» TASK PROMPT:
Quote verbatim the span of lines that begins the listing below and closes with the line containing "exit steps', 'board')".

» GIVEN DATA:

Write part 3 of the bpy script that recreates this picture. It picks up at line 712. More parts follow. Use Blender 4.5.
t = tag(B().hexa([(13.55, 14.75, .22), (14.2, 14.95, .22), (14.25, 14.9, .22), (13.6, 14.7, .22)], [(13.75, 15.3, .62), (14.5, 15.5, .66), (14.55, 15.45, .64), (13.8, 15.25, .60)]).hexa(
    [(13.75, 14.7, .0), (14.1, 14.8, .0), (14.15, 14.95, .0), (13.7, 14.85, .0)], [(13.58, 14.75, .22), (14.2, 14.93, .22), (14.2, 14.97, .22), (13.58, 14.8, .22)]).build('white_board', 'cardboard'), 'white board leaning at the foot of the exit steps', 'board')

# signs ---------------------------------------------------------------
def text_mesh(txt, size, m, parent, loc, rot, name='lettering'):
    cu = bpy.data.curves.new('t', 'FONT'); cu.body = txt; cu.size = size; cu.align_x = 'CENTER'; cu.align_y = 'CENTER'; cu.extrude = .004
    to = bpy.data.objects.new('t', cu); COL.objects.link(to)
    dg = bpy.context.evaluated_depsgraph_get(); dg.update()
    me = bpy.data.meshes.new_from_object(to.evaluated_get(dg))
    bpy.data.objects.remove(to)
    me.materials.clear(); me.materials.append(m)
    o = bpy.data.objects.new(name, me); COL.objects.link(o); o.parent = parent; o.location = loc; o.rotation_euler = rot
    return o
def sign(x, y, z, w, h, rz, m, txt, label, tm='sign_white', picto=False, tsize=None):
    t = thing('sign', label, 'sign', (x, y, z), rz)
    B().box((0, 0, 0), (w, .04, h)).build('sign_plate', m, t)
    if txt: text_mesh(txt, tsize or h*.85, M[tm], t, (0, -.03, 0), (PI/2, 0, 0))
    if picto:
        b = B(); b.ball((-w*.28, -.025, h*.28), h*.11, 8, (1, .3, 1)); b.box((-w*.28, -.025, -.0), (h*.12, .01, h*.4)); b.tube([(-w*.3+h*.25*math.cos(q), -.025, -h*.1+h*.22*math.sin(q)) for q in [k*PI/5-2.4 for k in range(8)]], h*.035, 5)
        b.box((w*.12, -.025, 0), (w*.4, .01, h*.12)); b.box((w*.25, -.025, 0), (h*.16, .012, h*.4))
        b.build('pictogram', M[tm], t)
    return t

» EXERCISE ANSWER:
Write part 3 of the bpy script that recreates this picture. It picks up at line 712. More parts follow. Use Blender 4.5.
t = tag(B().hexa([(13.55, 14.75, .22), (14.2, 14.95, .22), (14.25, 14.9, .22), (13.6, 14.7, .22)], [(13.75, 15.3, .62), (14.5, 15.5, .66), (14.55, 15.45, .64), (13.8, 15.25, .60)]).hexa(
    [(13.75, 14.7, .0), (14.1, 14.8, .0), (14.15, 14.95, .0), (13.7, 14.85, .0)], [(13.58, 14.75, .22), (14.2, 14.93, .22), (14.2, 14.97, .22), (13.58, 14.8, .22)]).build('white_board', 'cardboard'), 'white board leaning at the foot of the exit steps', 'board')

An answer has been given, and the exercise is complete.